→ **BRIEF**
Transcribe the records that follow. Keep every word exactly, and drop the pictures.

Extracted records
┄┄┄┄┄┄┄┄┄┄┄┄┄┄┄┄┄┄┄┄
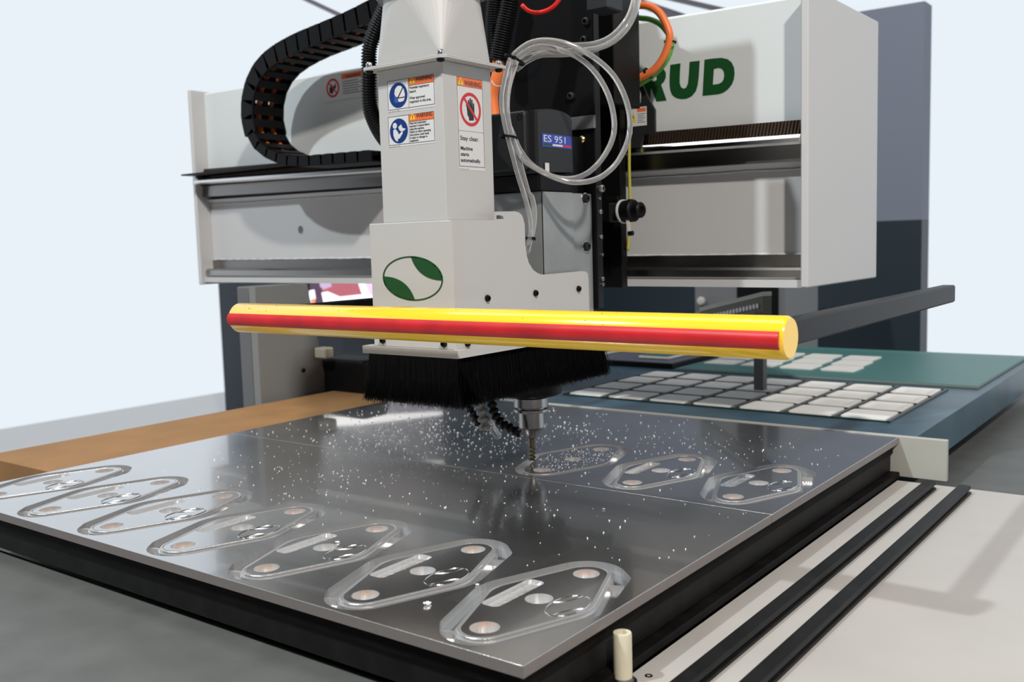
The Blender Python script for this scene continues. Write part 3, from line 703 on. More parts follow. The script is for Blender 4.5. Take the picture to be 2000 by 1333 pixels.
# brush
random.seed(11)
bm = bmesh.new()
def bristles(a, b, nrm, n):
    a = Vector(a); b = Vector(b); nrm = Vector(nrm); t = (b - a).normalized()
    for i in range(n):
        f = random.random(); p = a.lerp(b, f) - nrm * random.random() * .006
        L = .0572 + random.gauss(0, .0019); 
        if random.random() < .05: L += random.uniform(-.004, .005)
        lean = nrm * (random.gauss(.006, .0025)) + t * (random.gauss(0, .0022) + (f - .5) * .010)
        if random.random() < .012: lean += nrm * random.uniform(0, .012) + t * random.gauss(0, .008)
        r = .00038; up = [p + (t * math.cos(k * 2.094) + nrm * math.sin(k * 2.094)) * r for k in range(3)]
        mid = [q + lean * .35 - Z_ * L * .55 for q in up]; lo = [q + lean - Z_ * L for q in up]
        b_loft(bm, [up, mid, [lo[0] * .5 + lo[1] * .25 + lo[2] * .25, lo[1] * .6 + lo[0] * .4, lo[2] * .6 + lo[0] * .4]], False, True)
bx0, bx1, by0, by1, bz = fx0 + .005, fx1 - .006, fy0 + .006, fy1 - .004, 1.0776
bristles((bx0, by0, bz), (bx1, by0, bz), (0, -1, 0), 2600); bristles((bx1, by0, bz), (bx1, by1, bz), (1, 0, 0), 4200)
bristles((bx0, by0, bz), (bx0, by1, bz), (-1, 0, 0), 1800); bristles((bx0, by1, bz), (bx1, by1, bz), (0, 1, 0), 1500)
o = dh(bmo('brush_bristles', bm, M_BRIS, recalc=False)); o['kind'] = 'stuff'
bm = bmesh.new()
ou = [(bx0, by0), (bx1, by0), (bx1, by1), (bx0, by1)]; e = .007
rg = lambda x, z: [Vector((cx, cy, z)) for cx, cy in ((bx0 + .002 - x, by0 + .002 - x), (bx1 - .002 + x, by0 + .002 - x), (bx1 - .002 + x, by1 - .002 + x), (bx0 + .002 - x, by1 - .002 + x))]
b_loft(bm, [rg(-.006, 1.0776), rg(-.004, 1.0270), rg(-.0015, 1.0280), rg(0, 1.0776)], False, False)
dh(bmo('brush_core', bm, M_BRIS))
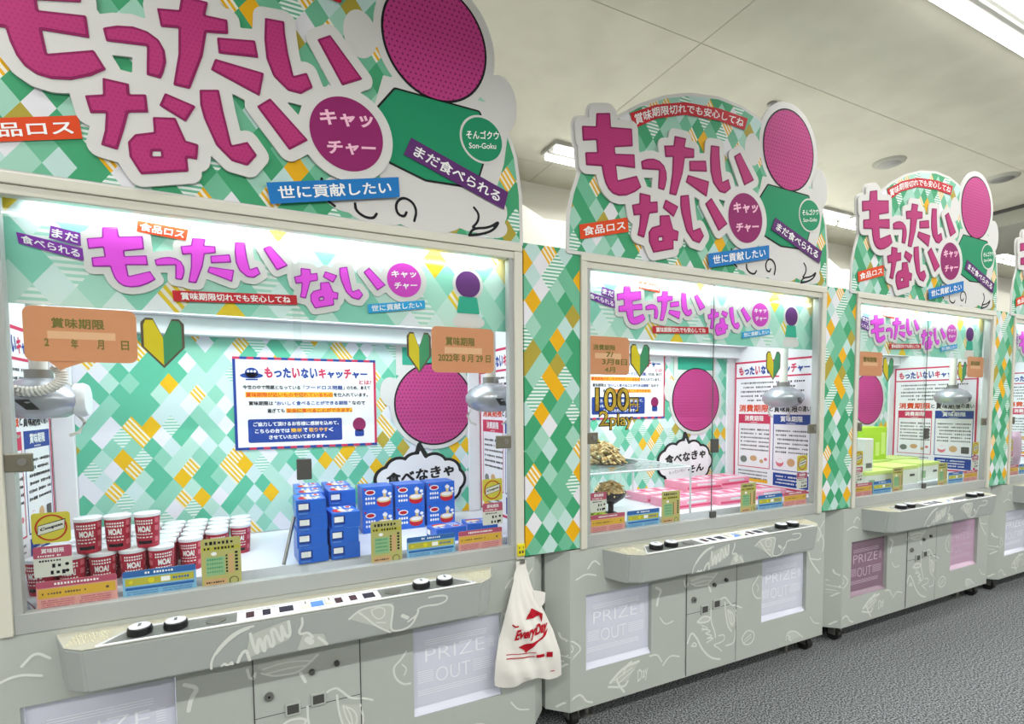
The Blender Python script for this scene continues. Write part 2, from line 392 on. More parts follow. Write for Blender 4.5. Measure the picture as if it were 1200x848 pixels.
def ring(bm, cx, cz, rx, rz, t, y, mi=0, seg=36):
    for i in range(seg):
        a, b = 2*math.pi*i/seg, 2*math.pi*(i+1)/seg
        flat(bm, [(cx+math.cos(a)*rx, cz+math.sin(a)*rz), (cx+math.cos(b)*rx, cz+math.sin(b)*rz), (cx+math.cos(b)*(rx-t), cz+math.sin(b)*(rz-t)), (cx+math.cos(a)*(rx-t), cz+math.sin(a)*(rz-t))], y, mi)
def disc(bm, cx, cz, rx, rz, y, mi=0, seg=36): ngon(bm, [(cx+math.cos(2*math.pi*i/seg)*rx, cz+math.sin(2*math.pi*i/seg)*rz) for i in range(seg)], y, mi)
def dashes(bm, x0, x1, z, h, y, mi=0, fill=.7, step=None):     # a line of print too small to read
    step = step or h*1.05; x = x0
    while x < x1-step*.5:
        if random.random() < .93:
            w_ = step*fill*random.uniform(.7, 1.1); hh = h*random.uniform(.6, 1)
            flat(bm, rect(x, min(x+w_, x1), z-hh/2, z+hh/2), y, mi)
        x += step
def kids(o): return [c for c in bpy.data.objects if c.parent == o]
def copy_tree(o, parent=None):
    c = o.copy(); COL.objects.link(c)
    if parent is not None: c.parent = parent
    for ch in CH.get(o.name, ()): copy_tree(ch, c)
    return c
CH = {}
def index():
    CH.clear()
    for o in bpy.data.objects:
        if o.parent: CH.setdefault(o.parent.name, []).append(o)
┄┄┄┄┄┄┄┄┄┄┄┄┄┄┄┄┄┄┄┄
→ **RESPONSE**
The Blender Python script for this scene continues. Write part 3, from line 703 on. More parts follow. The script is for Blender 4.5. Take the picture to be 2000 by 1333 pixels.
# brush
random.seed(11)
bm = bmesh.new()
def bristles(a, b, nrm, n):
    a = Vector(a); b = Vector(b); nrm = Vector(nrm); t = (b - a).normalized()
    for i in range(n):
        f = random.random(); p = a.lerp(b, f) - nrm * random.random() * .006
        L = .0572 + random.gauss(0, .0019); 
        if random.random() < .05: L += random.uniform(-.004, .005)
        lean = nrm * (random.gauss(.006, .0025)) + t * (random.gauss(0, .0022) + (f - .5) * .010)
        if random.random() < .012: lean += nrm * random.uniform(0, .012) + t * random.gauss(0, .008)
        r = .00038; up = [p + (t * math.cos(k * 2.094) + nrm * math.sin(k * 2.094)) * r for k in range(3)]
        mid = [q + lean * .35 - Z_ * L * .55 for q in up]; lo = [q + lean - Z_ * L for q in up]
        b_loft(bm, [up, mid, [lo[0] * .5 + lo[1] * .25 + lo[2] * .25, lo[1] * .6 + lo[0] * .4, lo[2] * .6 + lo[0] * .4]], False, True)
bx0, bx1, by0, by1, bz = fx0 + .005, fx1 - .006, fy0 + .006, fy1 - .004, 1.0776
bristles((bx0, by0, bz), (bx1, by0, bz), (0, -1, 0), 2600); bristles((bx1, by0, bz), (bx1, by1, bz), (1, 0, 0), 4200)
bristles((bx0, by0, bz), (bx0, by1, bz), (-1, 0, 0), 1800); bristles((bx0, by1, bz), (bx1, by1, bz), (0, 1, 0), 1500)
o = dh(bmo('brush_bristles', bm, M_BRIS, recalc=False)); o['kind'] = 'stuff'
bm = bmesh.new()
ou = [(bx0, by0), (bx1, by0), (bx1, by1), (bx0, by1)]; e = .007
rg = lambda x, z: [Vector((cx, cy, z)) for cx, cy in ((bx0 + .002 - x, by0 + .002 - x), (bx1 - .002 + x, by0 + .002 - x), (bx1 - .002 + x, by1 - .002 + x), (bx0 + .002 - x, by1 - .002 + x))]
b_loft(bm, [rg(-.006, 1.0776), rg(-.004, 1.0270), rg(-.0015, 1.0280), rg(0, 1.0776)], False, False)
dh(bmo('brush_core', bm, M_BRIS))
The Blender Python script for this scene continues. Write part 2, from line 392 on. More parts follow. Write for Blender 4.5. Measure the picture as if it were 1200x848 pixels.
def ring(bm, cx, cz, rx, rz, t, y, mi=0, seg=36):
    for i in range(seg):
        a, b = 2*math.pi*i/seg, 2*math.pi*(i+1)/seg
        flat(bm, [(cx+math.cos(a)*rx, cz+math.sin(a)*rz), (cx+math.cos(b)*rx, cz+math.sin(b)*rz), (cx+math.cos(b)*(rx-t), cz+math.sin(b)*(rz-t)), (cx+math.cos(a)*(rx-t), cz+math.sin(a)*(rz-t))], y, mi)
def disc(bm, cx, cz, rx, rz, y, mi=0, seg=36): ngon(bm, [(cx+math.cos(2*math.pi*i/seg)*rx, cz+math.sin(2*math.pi*i/seg)*rz) for i in range(seg)], y, mi)
def dashes(bm, x0, x1, z, h, y, mi=0, fill=.7, step=None):     # a line of print too small to read
    step = step or h*1.05; x = x0
    while x < x1-step*.5:
        if random.random() < .93:
            w_ = step*fill*random.uniform(.7, 1.1); hh = h*random.uniform(.6, 1)
            flat(bm, rect(x, min(x+w_, x1), z-hh/2, z+hh/2), y, mi)
        x += step
def kids(o): return [c for c in bpy.data.objects if c.parent == o]
def copy_tree(o, parent=None):
    c = o.copy(); COL.objects.link(c)
    if parent is not None: c.parent = parent
    for ch in CH.get(o.name, ()): copy_tree(ch, c)
    return c
CH = {}
def index():
    CH.clear()
    for o in bpy.data.objects:
        if o.parent: CH.setdefault(o.parent.name, []).append(o)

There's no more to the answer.